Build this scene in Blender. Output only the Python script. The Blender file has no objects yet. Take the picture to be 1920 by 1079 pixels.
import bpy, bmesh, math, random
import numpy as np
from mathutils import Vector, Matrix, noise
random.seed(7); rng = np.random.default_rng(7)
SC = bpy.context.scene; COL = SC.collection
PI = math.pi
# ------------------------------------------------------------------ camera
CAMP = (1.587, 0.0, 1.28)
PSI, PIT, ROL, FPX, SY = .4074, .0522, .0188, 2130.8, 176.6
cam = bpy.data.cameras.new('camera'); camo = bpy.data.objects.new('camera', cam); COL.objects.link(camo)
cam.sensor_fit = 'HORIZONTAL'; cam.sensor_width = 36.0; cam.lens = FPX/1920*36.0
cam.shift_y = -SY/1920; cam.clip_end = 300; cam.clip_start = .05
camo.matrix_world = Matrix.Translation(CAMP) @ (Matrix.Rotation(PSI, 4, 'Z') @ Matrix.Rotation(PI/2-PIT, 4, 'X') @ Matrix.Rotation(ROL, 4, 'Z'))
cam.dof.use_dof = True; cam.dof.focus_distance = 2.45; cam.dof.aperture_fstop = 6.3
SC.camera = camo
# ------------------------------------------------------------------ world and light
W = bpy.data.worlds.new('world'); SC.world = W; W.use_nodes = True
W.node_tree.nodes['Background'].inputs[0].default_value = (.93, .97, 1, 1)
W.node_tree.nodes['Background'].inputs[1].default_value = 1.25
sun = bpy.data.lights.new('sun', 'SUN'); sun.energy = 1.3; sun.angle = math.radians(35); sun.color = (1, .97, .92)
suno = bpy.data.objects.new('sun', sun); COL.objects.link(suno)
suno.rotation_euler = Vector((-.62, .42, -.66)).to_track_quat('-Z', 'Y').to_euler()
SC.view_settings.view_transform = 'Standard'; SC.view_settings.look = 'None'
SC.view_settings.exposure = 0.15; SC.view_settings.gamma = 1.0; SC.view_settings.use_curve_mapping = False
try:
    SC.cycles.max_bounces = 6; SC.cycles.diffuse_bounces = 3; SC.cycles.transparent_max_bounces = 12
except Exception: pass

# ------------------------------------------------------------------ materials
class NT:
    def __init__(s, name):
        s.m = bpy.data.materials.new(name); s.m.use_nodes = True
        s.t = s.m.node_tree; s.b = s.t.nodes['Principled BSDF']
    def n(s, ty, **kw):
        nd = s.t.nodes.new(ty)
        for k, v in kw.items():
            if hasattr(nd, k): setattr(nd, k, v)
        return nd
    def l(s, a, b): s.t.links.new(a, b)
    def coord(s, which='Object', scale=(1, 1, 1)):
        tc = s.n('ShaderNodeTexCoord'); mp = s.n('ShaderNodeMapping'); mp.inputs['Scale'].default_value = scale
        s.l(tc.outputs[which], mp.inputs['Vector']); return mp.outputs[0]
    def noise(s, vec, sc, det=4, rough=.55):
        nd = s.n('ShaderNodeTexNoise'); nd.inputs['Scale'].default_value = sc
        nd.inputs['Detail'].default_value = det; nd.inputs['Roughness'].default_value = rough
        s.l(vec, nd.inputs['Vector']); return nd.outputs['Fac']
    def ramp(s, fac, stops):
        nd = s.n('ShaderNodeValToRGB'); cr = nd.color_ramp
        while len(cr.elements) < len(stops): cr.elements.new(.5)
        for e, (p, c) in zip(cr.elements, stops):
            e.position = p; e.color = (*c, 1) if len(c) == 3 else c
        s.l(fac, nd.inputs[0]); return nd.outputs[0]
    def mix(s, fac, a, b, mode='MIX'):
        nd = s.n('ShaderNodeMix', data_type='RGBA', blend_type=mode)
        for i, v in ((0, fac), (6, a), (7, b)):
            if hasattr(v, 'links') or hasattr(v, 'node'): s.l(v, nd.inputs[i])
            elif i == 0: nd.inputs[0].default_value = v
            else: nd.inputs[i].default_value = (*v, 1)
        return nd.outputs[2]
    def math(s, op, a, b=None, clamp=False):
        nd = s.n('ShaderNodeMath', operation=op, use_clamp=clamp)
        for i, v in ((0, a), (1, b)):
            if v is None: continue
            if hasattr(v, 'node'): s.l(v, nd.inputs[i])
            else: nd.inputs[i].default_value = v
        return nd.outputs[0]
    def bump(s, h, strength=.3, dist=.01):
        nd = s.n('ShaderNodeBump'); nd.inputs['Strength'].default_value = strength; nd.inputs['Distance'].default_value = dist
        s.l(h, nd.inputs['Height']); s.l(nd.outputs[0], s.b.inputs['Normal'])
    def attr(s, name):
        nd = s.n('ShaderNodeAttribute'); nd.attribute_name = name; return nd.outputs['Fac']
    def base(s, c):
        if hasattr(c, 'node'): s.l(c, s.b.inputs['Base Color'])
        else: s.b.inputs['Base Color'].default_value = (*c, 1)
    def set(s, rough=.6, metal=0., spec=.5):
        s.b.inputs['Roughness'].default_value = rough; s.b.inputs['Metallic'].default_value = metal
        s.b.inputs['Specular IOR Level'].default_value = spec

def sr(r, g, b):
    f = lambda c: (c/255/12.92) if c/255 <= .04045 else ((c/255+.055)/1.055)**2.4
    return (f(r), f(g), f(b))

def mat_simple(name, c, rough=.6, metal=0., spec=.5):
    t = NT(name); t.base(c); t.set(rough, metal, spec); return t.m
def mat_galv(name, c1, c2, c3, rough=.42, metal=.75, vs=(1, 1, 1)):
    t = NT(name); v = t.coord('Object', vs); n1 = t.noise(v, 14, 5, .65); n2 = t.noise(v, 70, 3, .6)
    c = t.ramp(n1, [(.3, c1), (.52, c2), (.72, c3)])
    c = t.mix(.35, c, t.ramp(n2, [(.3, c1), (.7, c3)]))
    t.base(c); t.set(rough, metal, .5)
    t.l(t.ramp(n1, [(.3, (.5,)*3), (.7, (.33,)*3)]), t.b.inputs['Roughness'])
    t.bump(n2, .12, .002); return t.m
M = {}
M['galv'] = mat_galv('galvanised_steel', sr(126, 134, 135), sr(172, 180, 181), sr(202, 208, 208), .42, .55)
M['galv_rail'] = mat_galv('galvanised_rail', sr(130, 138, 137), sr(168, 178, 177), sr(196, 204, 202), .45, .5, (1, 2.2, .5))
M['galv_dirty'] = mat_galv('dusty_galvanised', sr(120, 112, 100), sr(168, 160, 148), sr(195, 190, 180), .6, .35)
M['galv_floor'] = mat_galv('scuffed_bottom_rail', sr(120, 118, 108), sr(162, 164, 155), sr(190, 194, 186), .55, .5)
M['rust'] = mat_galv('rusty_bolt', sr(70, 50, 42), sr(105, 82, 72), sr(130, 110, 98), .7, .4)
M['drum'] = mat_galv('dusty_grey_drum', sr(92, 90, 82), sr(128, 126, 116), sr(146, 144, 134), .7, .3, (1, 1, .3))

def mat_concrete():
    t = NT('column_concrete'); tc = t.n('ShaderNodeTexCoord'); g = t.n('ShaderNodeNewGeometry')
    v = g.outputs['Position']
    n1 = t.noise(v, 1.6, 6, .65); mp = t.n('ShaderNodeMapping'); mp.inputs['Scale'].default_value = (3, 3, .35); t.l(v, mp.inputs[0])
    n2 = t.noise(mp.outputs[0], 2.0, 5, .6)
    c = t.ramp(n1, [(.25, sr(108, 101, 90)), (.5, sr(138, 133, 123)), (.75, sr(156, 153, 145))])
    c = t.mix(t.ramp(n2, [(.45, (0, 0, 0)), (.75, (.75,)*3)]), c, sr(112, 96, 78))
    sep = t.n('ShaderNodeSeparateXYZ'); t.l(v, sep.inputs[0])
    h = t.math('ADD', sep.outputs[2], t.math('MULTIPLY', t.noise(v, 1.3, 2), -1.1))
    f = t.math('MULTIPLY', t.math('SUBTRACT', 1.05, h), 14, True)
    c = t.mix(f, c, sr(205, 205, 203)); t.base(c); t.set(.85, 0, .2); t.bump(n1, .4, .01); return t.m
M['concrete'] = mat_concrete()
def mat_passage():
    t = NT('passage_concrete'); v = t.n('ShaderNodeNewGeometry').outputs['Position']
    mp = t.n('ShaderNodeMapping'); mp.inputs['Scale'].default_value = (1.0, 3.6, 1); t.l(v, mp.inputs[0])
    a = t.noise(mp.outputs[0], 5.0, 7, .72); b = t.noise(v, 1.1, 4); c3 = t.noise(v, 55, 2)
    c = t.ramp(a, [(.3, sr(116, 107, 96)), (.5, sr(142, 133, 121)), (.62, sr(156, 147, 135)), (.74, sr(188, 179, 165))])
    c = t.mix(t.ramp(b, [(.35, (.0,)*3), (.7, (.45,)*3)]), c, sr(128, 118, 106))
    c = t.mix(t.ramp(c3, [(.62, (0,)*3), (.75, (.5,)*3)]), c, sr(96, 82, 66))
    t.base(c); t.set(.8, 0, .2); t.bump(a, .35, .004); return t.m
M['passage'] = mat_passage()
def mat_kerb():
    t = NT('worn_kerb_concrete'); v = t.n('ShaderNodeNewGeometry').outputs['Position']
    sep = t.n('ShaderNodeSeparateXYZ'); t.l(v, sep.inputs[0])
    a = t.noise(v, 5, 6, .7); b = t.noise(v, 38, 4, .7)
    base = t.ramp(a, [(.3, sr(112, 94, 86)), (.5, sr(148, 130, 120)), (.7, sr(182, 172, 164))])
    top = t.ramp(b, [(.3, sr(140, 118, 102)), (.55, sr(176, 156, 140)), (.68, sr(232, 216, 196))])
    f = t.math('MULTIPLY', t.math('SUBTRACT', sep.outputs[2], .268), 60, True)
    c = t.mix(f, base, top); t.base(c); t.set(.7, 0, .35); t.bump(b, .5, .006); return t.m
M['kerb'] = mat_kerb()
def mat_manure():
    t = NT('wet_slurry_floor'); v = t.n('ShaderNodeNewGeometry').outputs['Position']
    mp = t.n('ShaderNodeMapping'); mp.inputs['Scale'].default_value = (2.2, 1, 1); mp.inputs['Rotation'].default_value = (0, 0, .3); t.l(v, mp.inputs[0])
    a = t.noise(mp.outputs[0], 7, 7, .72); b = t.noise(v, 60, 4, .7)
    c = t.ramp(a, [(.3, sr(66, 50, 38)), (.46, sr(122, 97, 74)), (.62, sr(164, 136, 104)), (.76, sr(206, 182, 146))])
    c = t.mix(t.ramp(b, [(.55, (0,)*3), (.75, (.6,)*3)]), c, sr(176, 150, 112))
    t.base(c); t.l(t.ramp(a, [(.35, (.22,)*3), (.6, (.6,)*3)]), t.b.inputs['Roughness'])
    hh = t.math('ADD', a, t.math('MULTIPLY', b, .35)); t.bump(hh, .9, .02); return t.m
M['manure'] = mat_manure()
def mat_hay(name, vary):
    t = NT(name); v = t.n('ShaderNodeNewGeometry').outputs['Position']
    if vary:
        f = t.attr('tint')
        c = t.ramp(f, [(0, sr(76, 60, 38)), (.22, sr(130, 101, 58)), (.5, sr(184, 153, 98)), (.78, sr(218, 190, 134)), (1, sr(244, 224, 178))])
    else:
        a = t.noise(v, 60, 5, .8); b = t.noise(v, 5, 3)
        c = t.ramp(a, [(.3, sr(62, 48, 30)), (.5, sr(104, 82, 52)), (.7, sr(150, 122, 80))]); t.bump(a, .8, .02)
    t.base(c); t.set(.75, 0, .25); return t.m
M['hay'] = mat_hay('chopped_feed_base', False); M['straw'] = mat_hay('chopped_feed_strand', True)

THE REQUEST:
Return only the lines from the beginning of the material up to and including the line with "except Exception: pass", exactly as written.

PROBLEM SOLUTION:
Build this scene in Blender. Output only the Python script. The Blender file has no objects yet. Take the picture to be 1920 by 1079 pixels.
import bpy, bmesh, math, random
import numpy as np
from mathutils import Vector, Matrix, noise
random.seed(7); rng = np.random.default_rng(7)
SC = bpy.context.scene; COL = SC.collection
PI = math.pi
# ------------------------------------------------------------------ camera
CAMP = (1.587, 0.0, 1.28)
PSI, PIT, ROL, FPX, SY = .4074, .0522, .0188, 2130.8, 176.6
cam = bpy.data.cameras.new('camera'); camo = bpy.data.objects.new('camera', cam); COL.objects.link(camo)
cam.sensor_fit = 'HORIZONTAL'; cam.sensor_width = 36.0; cam.lens = FPX/1920*36.0
cam.shift_y = -SY/1920; cam.clip_end = 300; cam.clip_start = .05
camo.matrix_world = Matrix.Translation(CAMP) @ (Matrix.Rotation(PSI, 4, 'Z') @ Matrix.Rotation(PI/2-PIT, 4, 'X') @ Matrix.Rotation(ROL, 4, 'Z'))
cam.dof.use_dof = True; cam.dof.focus_distance = 2.45; cam.dof.aperture_fstop = 6.3
SC.camera = camo
# ------------------------------------------------------------------ world and light
W = bpy.data.worlds.new('world'); SC.world = W; W.use_nodes = True
W.node_tree.nodes['Background'].inputs[0].default_value = (.93, .97, 1, 1)
W.node_tree.nodes['Background'].inputs[1].default_value = 1.25
sun = bpy.data.lights.new('sun', 'SUN'); sun.energy = 1.3; sun.angle = math.radians(35); sun.color = (1, .97, .92)
suno = bpy.data.objects.new('sun', sun); COL.objects.link(suno)
suno.rotation_euler = Vector((-.62, .42, -.66)).to_track_quat('-Z', 'Y').to_euler()
SC.view_settings.view_transform = 'Standard'; SC.view_settings.look = 'None'
SC.view_settings.exposure = 0.15; SC.view_settings.gamma = 1.0; SC.view_settings.use_curve_mapping = False
try:
    SC.cycles.max_bounces = 6; SC.cycles.diffuse_bounces = 3; SC.cycles.transparent_max_bounces = 12
except Exception: pass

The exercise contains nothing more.